## Start Material provided
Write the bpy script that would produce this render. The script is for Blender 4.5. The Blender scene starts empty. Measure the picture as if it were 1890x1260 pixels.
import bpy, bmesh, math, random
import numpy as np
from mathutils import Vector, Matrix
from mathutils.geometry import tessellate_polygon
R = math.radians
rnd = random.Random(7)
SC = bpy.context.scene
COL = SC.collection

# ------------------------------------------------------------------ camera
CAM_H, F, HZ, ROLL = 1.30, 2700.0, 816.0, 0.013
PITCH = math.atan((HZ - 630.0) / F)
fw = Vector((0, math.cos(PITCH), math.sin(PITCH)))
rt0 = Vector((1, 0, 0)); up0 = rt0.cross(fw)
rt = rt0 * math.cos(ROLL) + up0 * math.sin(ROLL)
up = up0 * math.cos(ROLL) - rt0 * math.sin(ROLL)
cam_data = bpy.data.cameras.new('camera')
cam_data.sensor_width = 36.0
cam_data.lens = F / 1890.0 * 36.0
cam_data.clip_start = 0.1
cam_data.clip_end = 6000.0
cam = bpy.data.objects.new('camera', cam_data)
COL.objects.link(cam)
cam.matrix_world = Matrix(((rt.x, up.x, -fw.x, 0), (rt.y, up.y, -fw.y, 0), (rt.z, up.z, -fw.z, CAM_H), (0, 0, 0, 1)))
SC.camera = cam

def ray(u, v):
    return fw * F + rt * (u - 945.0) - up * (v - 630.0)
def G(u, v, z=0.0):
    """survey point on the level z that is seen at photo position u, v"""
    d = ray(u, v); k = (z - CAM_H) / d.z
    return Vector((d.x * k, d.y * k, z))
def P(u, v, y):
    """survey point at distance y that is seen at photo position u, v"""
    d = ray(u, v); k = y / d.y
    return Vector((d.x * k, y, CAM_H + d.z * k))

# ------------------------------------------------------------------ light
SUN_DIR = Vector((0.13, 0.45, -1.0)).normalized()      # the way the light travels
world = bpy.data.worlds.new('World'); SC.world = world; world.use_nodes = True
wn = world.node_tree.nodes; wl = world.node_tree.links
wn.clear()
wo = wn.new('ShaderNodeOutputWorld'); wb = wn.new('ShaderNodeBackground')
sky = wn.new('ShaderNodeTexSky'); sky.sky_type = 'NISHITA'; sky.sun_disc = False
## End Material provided
**Exercise**
Count how many lines above contain the word "scene". Reply with the number alone.

**The result**
2